Note the proxy_set_header directives. Nginx by default does not pass these down the line, so you would end up with your Rails app seeing your server's IP instead of remote IP address for example. Similarly you need to tell nginx to set X-FORWARDED-PROTO header if you want to detect HTTPS requests in you app:

server {
  listen 443;
  server_name appname.com;
  root /var/www/appname/current/public;

  location / {
    proxy_set_header X-Forwarded-For $proxy_add_x_forwarded_for;
    proxy_set_header X-Real-IP$remote_addr;
    proxy_set_header Host $http_host;
    proxy_set_header X-FORWARDED-PROTO https;
    proxy_redirect off;

    if (!-f $request_filename) {
      proxy_pass http://unicorn-appname;
      break;
    }
  }
}

Restart nginx and your app should be up and running.

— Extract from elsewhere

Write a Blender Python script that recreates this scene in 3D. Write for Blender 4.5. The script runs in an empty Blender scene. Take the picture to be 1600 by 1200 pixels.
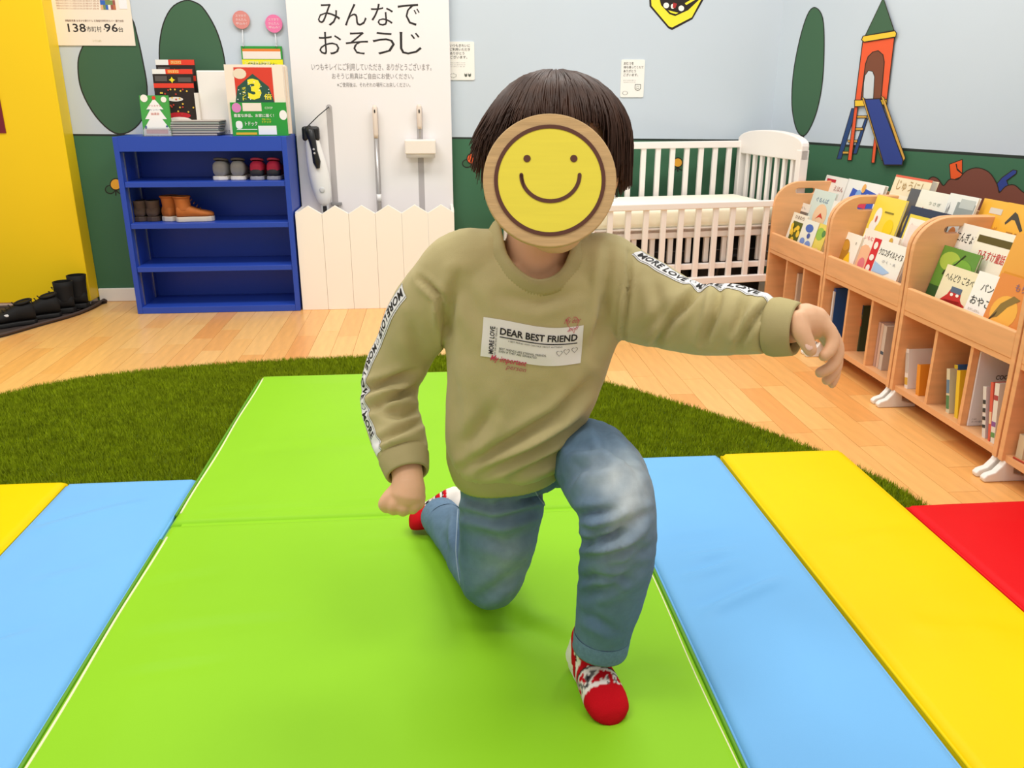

We also want our app to start automatically after server boot, so we'll set up upstart script to achieve this.

#!/bin/sh
set -e

# Feel free to change any of the following variables for your app:
TIMEOUT=${TIMEOUT-60}
APP_ROOT=/var/www/appname/current
APP_USER=appname
PID=$APP_ROOT/tmp/pids/unicorn.pid
ENV=production
CMD="bundle exec unicorn_rails -E $ENV -D -c $APP_ROOT/config/unicorn.rb"
action="$1"
set -u

old_pid="$PID.oldbin"

cd $APP_ROOT || exit 1

sig () {
        test -s "$PID" && kill -$1 `cat $PID`
}

oldsig () {
        test -s $old_pid && kill -$1 `cat $old_pid`
}

case $action in
start)
        sig 0 && echo >&2 "Already running" && exit 0
        su --login $APP_USER -c "$CMD"
        ;;
stop)
        sig QUIT && exit 0
        echo >&2 "Not running"
        ;;
force-stop)
        sig TERM && exit 0

        echo >&2 "Not running"
        ;;
restart|reload)
        sig HUP && echo reloaded OK && exit 0
        echo >&2 "Couldn't reload, starting '$CMD' instead"
        su --login $APP_USER -c "$CMD"
        ;;
upgrade)
        if sig USR2 && sleep 2 && sig 0 && oldsig QUIT
        then
                n=$TIMEOUT
                while test -s $old_pid && test $n -ge 0
                do
                        printf '.' && sleep 1 && n=$(( $n - 1 ))
                done
                echo

                if test $n -lt 0 && test -s $old_pid
                then
                        echo >&2 "$old_pid still exists after $TIMEOUT seconds"
                        exit 1
                fi
                exit 0
        fi
        echo >&2 "Couldn't upgrade, starting '$CMD' instead"
        su --login $APP_USER -c "$CMD"
        ;;
reopen-logs)
        sig USR1
        ;;
*)
        echo >&2 "Usage: $0 "
        exit 1
        ;;
esac

Put this file in /etc/init.d/unicorn.appname and make it executable with

chmod +x /etc/init.d/unicorn.appname

The script above is a modified version of example from Unicorn repo. We changed it so each application is run under different user (note $APP_USER variable).

The last piece of the puzzle is monitoring the application and restarting it after new version is deployed. We use monit to watch tmp/restart.txt which is touched after each capistrano deployment.

check process unicorn-appname
  with pidfile /var/www/appname/current/tmp/pids/unicorn.pid
  start program = "/etc/init.d/unicorn.appname start"
  stop program = "/etc/init.d/unicorn.appname stop"
  group unicorn-appname

  check file appname-restart with path /var/www/appname/current/tmp/restart.txt
    if changed timestamp
    then exec "/usr/sbin/monit -g unicorn-appname restart"

Restart your monit process to reload it's configuration files and that's it. What I described above can be easily applied to multiple apps on the same server, you just need to change appname to your application's name.